Zihnimiz hangi evhamları bize doğruymuş gibi sunsa da Türkiye zannımızın ötesinde direnç ve kabiliyetlere sahiptir.

Türkiye için en ciddi sorun kendi içinde yaşadığı buhran ve çıkmazlardır. Ve Türkiye'nin rakiplerinin ağzını sulandıran da ülkenin ayağının tökezlemesi, ülkeyi ayakta tutan halk ve devlet arasındaki bağın zayıflamasıdır.

Türkiye iç huzurunu koruduğu sürece dışa karşı dirençlidir, bu var oldukça da Türkiye üzerine kurulan evhamlar yersizdir.Enseyi karartmaya gerek yok. Hele de dış hadiseleri yanlış yorumlayıp Türkiye'yi zihinlerde mağlup ilan etmek gereksiz. Bütün eksikliklerine rağmen Türkiye kurumlarıyla ayaktadır. 

Biraz sabır gerekli. On yıllara dayanan sorunlar kolayca çözülmüyor.

Evet, Türkiye bir süper güç değil ama zihinlerde ona biçilen kefeni de yırtıp parçalayacak güçtedir. "

*

Değerli Okurlar,

 

Yüzyıllardır bu topraklarda bir milletin sadece coğrafyasını değil, zihnini işgal etmenin yolları arandı. Savaş meydanlarında dize getirilemeyen bir halkın, aklı ve inancı hedef alındı. Bugün de benzer bir senaryo, yeni çağın diliyle sahnede: algı yönetimi, psikolojik harp, dijital kuşatma... 

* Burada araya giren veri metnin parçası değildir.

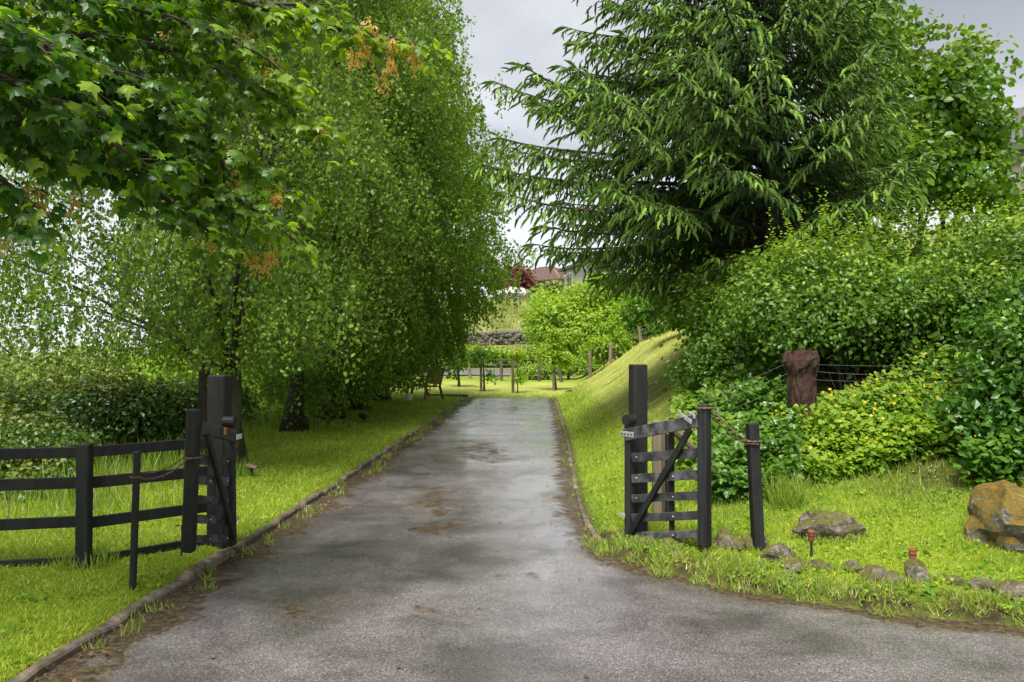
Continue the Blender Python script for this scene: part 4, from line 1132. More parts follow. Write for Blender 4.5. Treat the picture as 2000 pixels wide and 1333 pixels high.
def add_window(root, c, rz, x, y, z, w, h, face, frame, name='window'):
    """face: 'x' window in a wall facing +-x, 'y' facing +-y (sign from x / y)"""
    s_ = A([w, .10, h]) if face == 'y' else A([.10, w, h])
    p = wall_pt(c, rz, x, y, z)
    f = build(name, [boxp((0, 0, 0), s_, rz)], frame, loc=tuple(p - A(root.location[:])), parent=root)
    if face == 'y': g = [boxp(((-.25) * w * math.cos(rz) - sgn(y) * .03 * -math.sin(rz) * -1, 0, 0), (w * .42, .14, h * .84), rz), boxp((.25 * w * math.cos(rz), .25 * w * math.sin(rz), 0), (w * .42, .14, h * .84), rz)]
    if face == 'y':
        g = [boxp((-.24 * w * math.cos(rz), -.24 * w * math.sin(rz), 0), (w * .40, .14, h * .84), rz), boxp((.24 * w * math.cos(rz), .24 * w * math.sin(rz), 0), (w * .40, .14, h * .84), rz)]
    else:
        g = [boxp((.24 * w * math.sin(rz), -.24 * w * math.cos(rz), 0), (.14, w * .40, h * .84), rz), boxp((-.24 * w * math.sin(rz), .24 * w * math.cos(rz), 0), (.14, w * .40, h * .84), rz)]
    for q in g: build('pane', [q], M['glass'], parent=f)
def sgn(v): return 1 if v > 0 else -1

# brick house, one corner towards the viewer
c = P(1066, 545, 112); rz = math.radians(-38)
zb = float(ground_z(c[0], c[1])) - .3; ze = EYE - (546 - HZ) / F_PX * 107
H = empty('brick_house', (c[0], c[1], zb), label='red brick house with a brown hipped roof on the hilltop', cat='house')
o = build('wall', [boxp((0, 0, (ze - zb) / 2), (9.5, 7.2, ze - zb), rz)], M['brick'], parent=H)
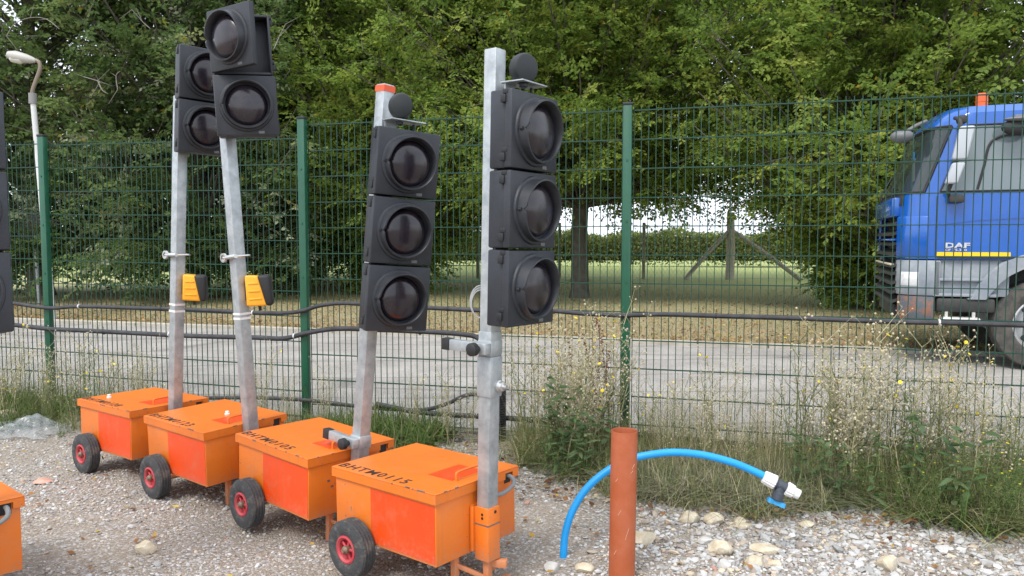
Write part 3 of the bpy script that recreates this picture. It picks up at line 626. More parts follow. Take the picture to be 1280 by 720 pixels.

Türkiye’ye dışarıdan kefen biçmeye çalışanların artık bir toprağı işgal etmeye değil, milletin zihnine korku tohumları ekmeye odaklandığını görüyoruz.

Zira biliyorlar: Düşüncesi felç olmuş bir halkı yenmek için artık cephe kurmaya gerek yoktur.

Sosyal medya üzerinden yayılan içerikler, haber diye sunulan manipülasyonlar, Türkiye’yi zayıf, çaresiz, bölünmeye mahkûm bir ülke gibi resmediyor. Bir bakıyorsunuz, bir drone fotoğrafı üzerinden “ordu çöktü” mesajı veriliyor; bir diğerinde ise halay çeken birkaç kişinin görüntüsüyle iç savaş senaryosu pompalanıyor. Bunlar masum içerikler değil; bilinçli olarak oluşturulmuş zihinsel sabotajlardır.

“Türkiye zaten yıkılacak”, “bizden bir şey olmaz” fikri, bir milletin önüne serilen dijital kefenin ilk dikişidir. Zira pes eden zihin, henüz savaş başlamadan mağlup düşer.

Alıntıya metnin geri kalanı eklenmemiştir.